National fears over weakening sovereignty could be eased by adopting subsidiary structures. Again, this would strengthen the EU. The more support the EU needs for external issues, the more responsibility it should leave to the nation states internally.
Globalism and nationalism could balance each other out in a new structure defined by its capacity to deal with real-world problems. This would also allow us to fit into a multipolar world. Mutual containment, coexistence, and cooperation among the power poles would transition us from a failed global order to a functioning multipolarity.
European neighbors give Germany an example of what must be done in the face of failed globalism.
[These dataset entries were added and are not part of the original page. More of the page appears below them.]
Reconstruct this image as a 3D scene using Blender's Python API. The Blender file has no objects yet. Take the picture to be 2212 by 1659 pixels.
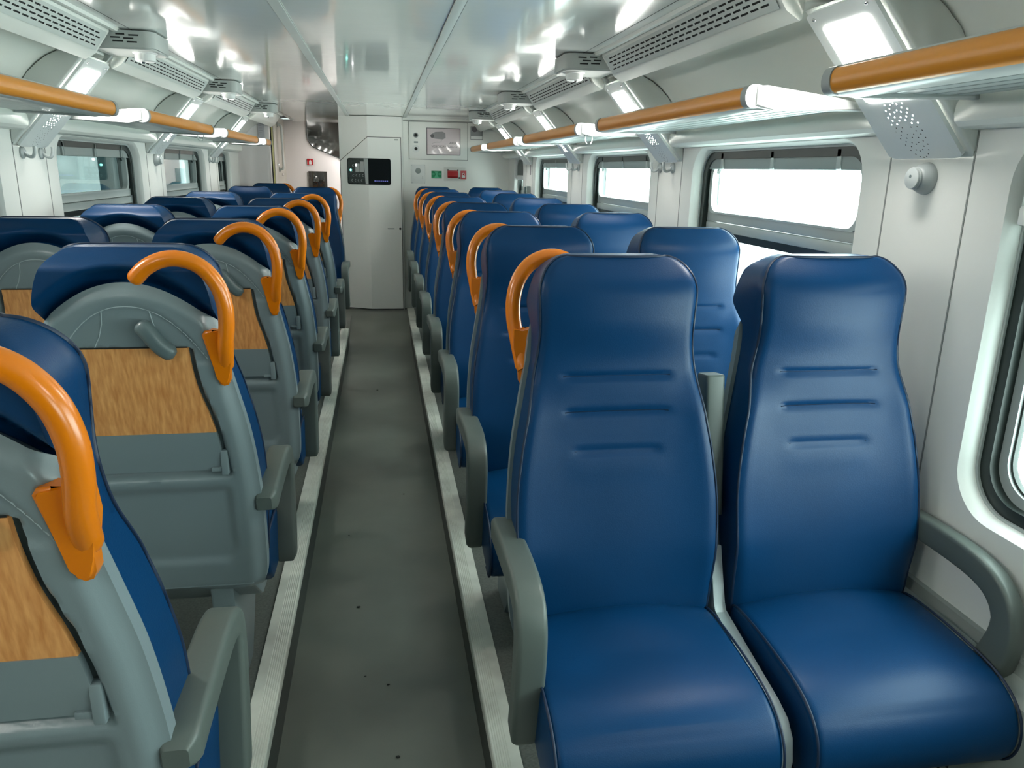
import bpy, bmesh, math, random
from mathutils import Vector, Matrix
random.seed(7)
C = bpy.context.scene.collection
S = bpy.context.scene
PI = math.pi

# ------------------------------------------------------------------ camera, sky, daylight, exposure
def cam_axes(yaw, pitch, roll):
    f = Vector((math.sin(yaw)*math.cos(pitch), math.cos(yaw)*math.cos(pitch), -math.sin(pitch)))
    r = Vector((math.cos(yaw), -math.sin(yaw), 0)); d = f.cross(r)
    c, s = math.cos(roll), math.sin(roll)
    return c*r - s*d, s*r + c*d, f
cd = bpy.data.cameras.new('camera'); cam = bpy.data.objects.new('camera', cd); C.objects.link(cam)
_r, _d, _f = cam_axes(.1701, .2732, .0216)
cam.matrix_world = Matrix(((_r.x, -_d.x, -_f.x, .028), (_r.y, -_d.y, -_f.y, 0), (_r.z, -_d.z, -_f.z, 1.5), (0, 0, 0, 1)))
cd.sensor_width = 36; cd.lens = 1652/2212*36; cd.clip_start = .02
S.camera = cam

w = bpy.data.worlds.new('sky'); S.world = w; w.use_nodes = True
bg = w.node_tree.nodes['Background']
bg.inputs[0].default_value = (.86, 1.0, .975, 1); bg.inputs[1].default_value = 6.5
S.view_settings.view_transform = 'Standard'; S.view_settings.look = 'None'
S.view_settings.gamma = 1; S.view_settings.use_curve_mapping = False
S.view_settings.exposure = 1.24
LAMP = 20.0

WALL = 1.278                       # inner face of the side walls
PLAT = .13                         # height of the seat platforms above the aisle
CEIL = 1.955
WIN_R = [(-1.415, -.257), (.246, 1.404), (1.906, 3.060), (3.566, 4.720), (5.226, 6.375), (6.93, 7.39)]
WIN_L = [(-1.415, -.257), (.246, 1.404), (1.862, 3.016), (3.525, 4.68), (5.16, 6.32), (6.80, 7.36)]
WZ0, WZ1 = .79, 1.60
Y0, Y1 = -2.6, 9.25
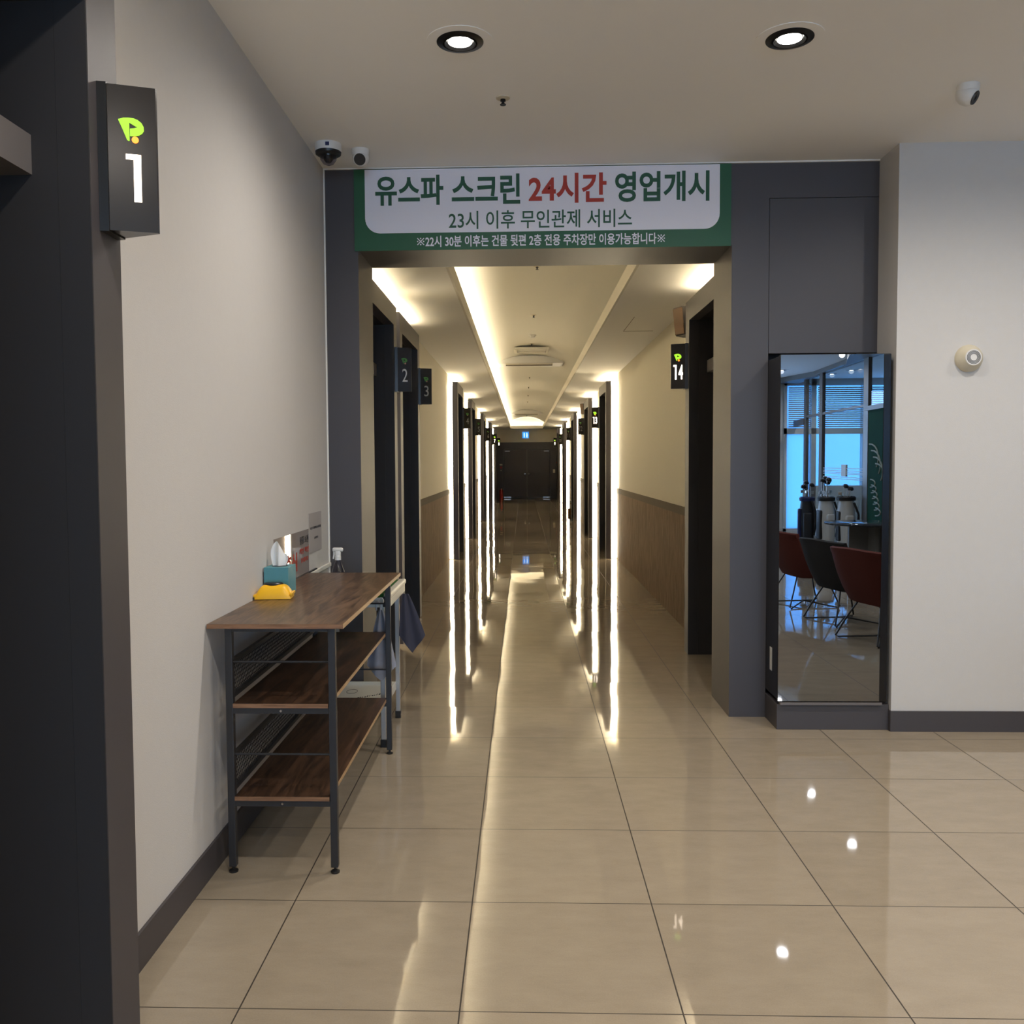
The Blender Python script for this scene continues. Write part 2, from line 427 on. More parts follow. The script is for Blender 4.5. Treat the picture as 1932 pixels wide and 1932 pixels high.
# portal into the corridor
struct('wall_front', MB().box(XL, XJL, YF, YB, 0, ZC).box(XJL, XP, YF, YB, ZH, ZC).box(XP, 1.388, YF, YB, 0, ZC)
       .box(1.388, 2.005, YF, YB, 2.952, ZC).box(1.388, 2.005, YF + 0.34, YB, 0, 2.952).box(1.388, 2.005, YF, YB, 0, 0.14), 'dark')
struct('trim_5', MB().box(1.391, 2.003, YF + 0.001, YF + 0.03, 2.085, 2.949), 'dark')
struct('wall_right_return', MB().box(2.005, 2.12, 5.0, YB, 0, ZC).box(1.997, 2.005, 5.0, YF, 0, ZC), 'white_wall')
struct('wall_right', MB().box(1.997, 9.0, 4.884, 5.0, 0, ZC), 'white_wall')
struct('baseboard_right', MB().box(1.990, 9.0, 4.872, 4.884, 0, 0.112).box(1.990, 2.0, 4.884, 4.93, 0, 0.112), 'dark')
struct('wall_back', MB().box(-1.3, -0.6, -9.15, -9.0, 0, ZC).box(4.2, 5.45, -9.15, -9.0, 0, ZC).box(-0.6, 4.2, -9.15, -9.0, 2.95, ZC).box(-0.6, 4.2, -9.15, -9.0, 0, 0.4), 'white_wall')
w9 = sempty('window_9')  # unseen window, added so soft frontal light can enter
obj('window_frame', MB().box(-0.6, 4.2, -9.12, -9.06, 0.4, 0.46).box(-0.6, 4.2, -9.12, -9.06, 2.89, 2.95).box(-0.6, -0.54, -9.12, -9.06, 0.46, 2.89).box(4.14, 4.2, -9.12, -9.06, 0.46, 2.89).box(1.77, 1.83, -9.12, -9.06, 0.46, 2.89), 'post', w9)
obj('pane', MB().box(-0.54, 1.77, -9.095, -9.085, 0.46, 2.89).box(1.83, 4.14, -9.095, -9.085, 0.46, 2.89), 'pane', w9)
al = bpy.data.lights.new('window_daylight', 'AREA'); al.shape = 'RECTANGLE'; al.size = 4.6; al.size_y = 2.4; al.energy = 125; al.color = (1.0, 0.95, 0.89)  # added fill behind the invented window, brightens banner and front walls
ao = bpy.data.objects.new('window_daylight', al); C.objects.link(ao); ao.location = (1.8, -9.2, 1.7); ao.rotation_euler = (PI / 2, 0, 0)
struct('wall_far_right', MB().box(9.0, 9.15, -9.1, 5.0, 0, ZC), 'white_wall')
# corridor end wall
struct('wall_end_upper', MB().box(XL - .1, XR + .1, YEND, YEND + 0.12, 2.27, ZC).box(XL - .1, XR + .1, YEND + 0.12, YEND + 0.2, 0, ZC), 'cream_wall')  # second box is unseen, added behind the doors to block daylight leaks
struct('wall_end', MB().box(XL - .1, -0.80, YEND - 0.004, YEND + 0.12, 0, 2.27).box(1.08, XR + .1, YEND - 0.004, YEND + 0.12, 0, 2.27)
       .box(-0.80, 1.08, YEND - 0.004, YEND + 0.12, 1.995, 2.27), 'dark')
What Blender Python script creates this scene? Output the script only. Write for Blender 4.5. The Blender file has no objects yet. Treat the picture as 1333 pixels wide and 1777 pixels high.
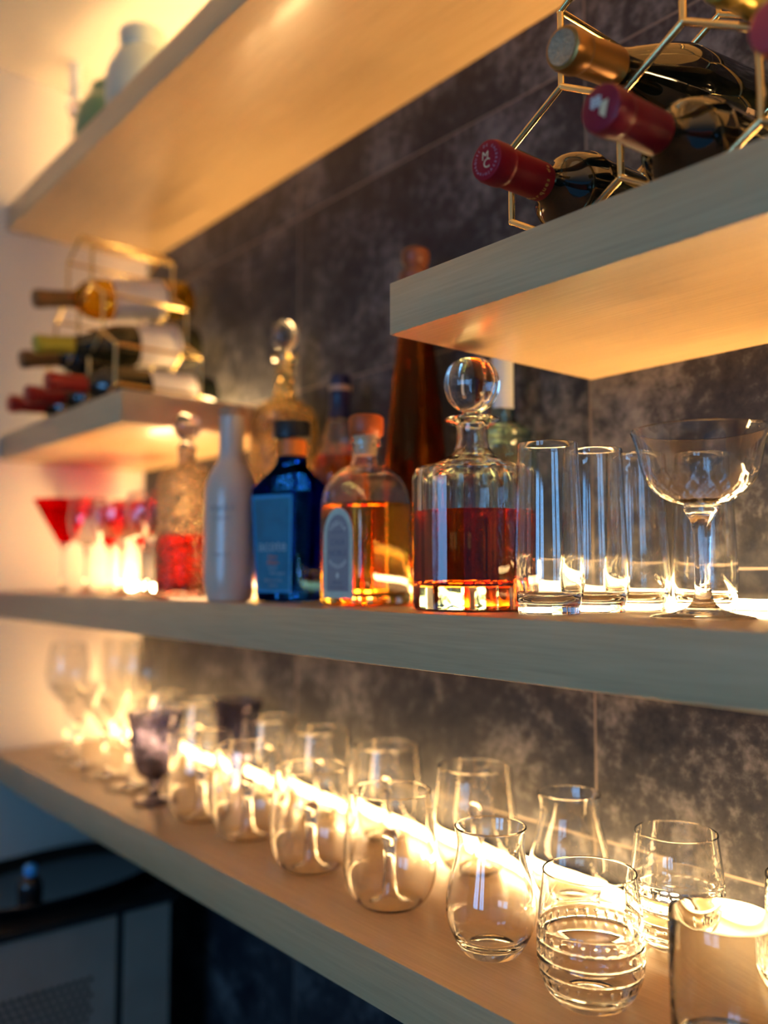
import bpy, bmesh, math, random
from math import pi, sin, cos, sqrt, radians
from mathutils import Vector, Matrix, Quaternion

SC = bpy.context.scene
COL = SC.collection
random.seed(4)

# ------------------------------------------------------------------ place
# x runs along the tiled wall from the cream side wall (x = 0), the tiled wall is y = 0, z is up
DEPTH = 0.308            # shelf depth
TH = 0.0505              # shelf thickness
Z_RACK = 1.7270          # top of the two short shelves
Z_MID = 1.4143           # top of the long middle shelf
Z_LOW = 1.1011           # top of the long lower shelf
Z_UP = 2.1508 + TH       # top of the uppermost shelf
X_END = 2.75
CEIL = 2.485

# ------------------------------------------------------------------ node helpers
def new_mat(name):
    m = bpy.data.materials.new(name); m.use_nodes = True
    nt = m.node_tree; nt.nodes.clear()
    out = nt.nodes.new('ShaderNodeOutputMaterial')
    return m, nt, out

def N(nt, typ, **kw):
    n = nt.nodes.new(typ)
    for k, v in kw.items():
        if k in n.inputs.keys() if isinstance(k, str) else False:
            n.inputs[k].default_value = v
        else:
            setattr(n, k, v)
    return n

def setin(n, **kw):
    for k, v in kw.items():
        n.inputs[k.replace('_', ' ')].default_value = v

def principled(name, color, rough=0.5, metal=0.0, spec=0.5, coat=0.0, coat_rough=0.1, bump=None, noise=None):
    m, nt, out = new_mat(name)
    p = nt.nodes.new('ShaderNodeBsdfPrincipled')
    p.inputs['Base Color'].default_value = (*color, 1)
    p.inputs['Roughness'].default_value = rough
    p.inputs['Metallic'].default_value = metal
    p.inputs['Specular IOR Level'].default_value = spec
    p.inputs['Coat Weight'].default_value = coat
    p.inputs['Coat Roughness'].default_value = coat_rough
    nt.links.new(p.outputs[0], out.inputs[0])
    tc = nt.nodes.new('ShaderNodeTexCoord')
    if noise:
        sc_, amt = noise
        nz = nt.nodes.new('ShaderNodeTexNoise'); nz.inputs['Scale'].default_value = sc_; nz.inputs['Detail'].default_value = 4
        nt.links.new(tc.outputs['Object'], nz.inputs['Vector'])
        mx = nt.nodes.new('ShaderNodeMix'); mx.data_type = 'RGBA'
        mx.inputs['A'].default_value = (*[c * (1 - amt) for c in color], 1)
        mx.inputs['B'].default_value = (*[min(1, c * (1 + amt)) for c in color], 1)
        nt.links.new(nz.outputs['Fac'], mx.inputs['Factor'])
        nt.links.new(mx.outputs['Result'], p.inputs['Base Color'])
    if bump:
        sc_, st, dist = bump
        nz = nt.nodes.new('ShaderNodeTexNoise'); nz.inputs['Scale'].default_value = sc_
        nt.links.new(tc.outputs['Object'], nz.inputs['Vector'])
        b = nt.nodes.new('ShaderNodeBump'); b.inputs['Strength'].default_value = st; b.inputs['Distance'].default_value = dist
        nt.links.new(nz.outputs['Fac'], b.inputs['Height']); nt.links.new(b.outputs[0], p.inputs['Normal'])
    return m

def glass(name, tint=(1, 1, 1), solid=0.6, rough=0.0, ior=1.5, bump=None, clear=None):
    """refracting glass mixed with a thin transmitting layer, so that lamp light also gets through it"""
    m, nt, out = new_mat(name)
    g = nt.nodes.new('ShaderNodeBsdfGlass'); g.inputs['Color'].default_value = (*tint, 1)
    g.inputs['IOR'].default_value = ior; g.inputs['Roughness'].default_value = rough
    t = nt.nodes.new('ShaderNodeBsdfTransparent'); t.inputs['Color'].default_value = (*(clear or tint), 1)
    mx = nt.nodes.new('ShaderNodeMixShader'); mx.inputs[0].default_value = solid
    nt.links.new(t.outputs[0], mx.inputs[1]); nt.links.new(g.outputs[0], mx.inputs[2])
    nt.links.new(mx.outputs[0], out.inputs[0])
    if bump:
        kind, sc_, st, dist = bump
        tc = nt.nodes.new('ShaderNodeTexCoord')
        if kind == 'noise':
            nz = nt.nodes.new('ShaderNodeTexNoise'); o = 'Fac'
        else:
            nz = nt.nodes.new('ShaderNodeTexVoronoi'); o = 'Distance'
        nz.inputs['Scale'].default_value = sc_
        nt.links.new(tc.outputs['Object'], nz.inputs['Vector'])
        b = nt.nodes.new('ShaderNodeBump'); b.inputs['Strength'].default_value = st; b.inputs['Distance'].default_value = dist
        nt.links.new(nz.outputs[o], b.inputs['Height']); nt.links.new(b.outputs[0], g.inputs['Normal'])
    return m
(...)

Their willingness to protect their borders could save the Germans from themselves. But why are the Germans proving so particularly out of touch with reality?
In addition to the traditional German predisposition to romanticism, which is reflected today in a naive view of global utopian coexistence, there is also the fact that Germany has been economically prosperous for decades. Prosperity and security have atrophied the sense of necessity and self-assertion. The good life is now considered a natural right, without an awareness of our duty to preserve what has been painstakingly achieved by our ancestors.
Emerging hardships could bring more conflict, but also a new humility and gratitude. When we are confronted with our limits and our inability to build a utopia, concern for our own will again be recognized as a moral duty.
After all the deconstruction, the reconstruction and self-assertion of our order must begin.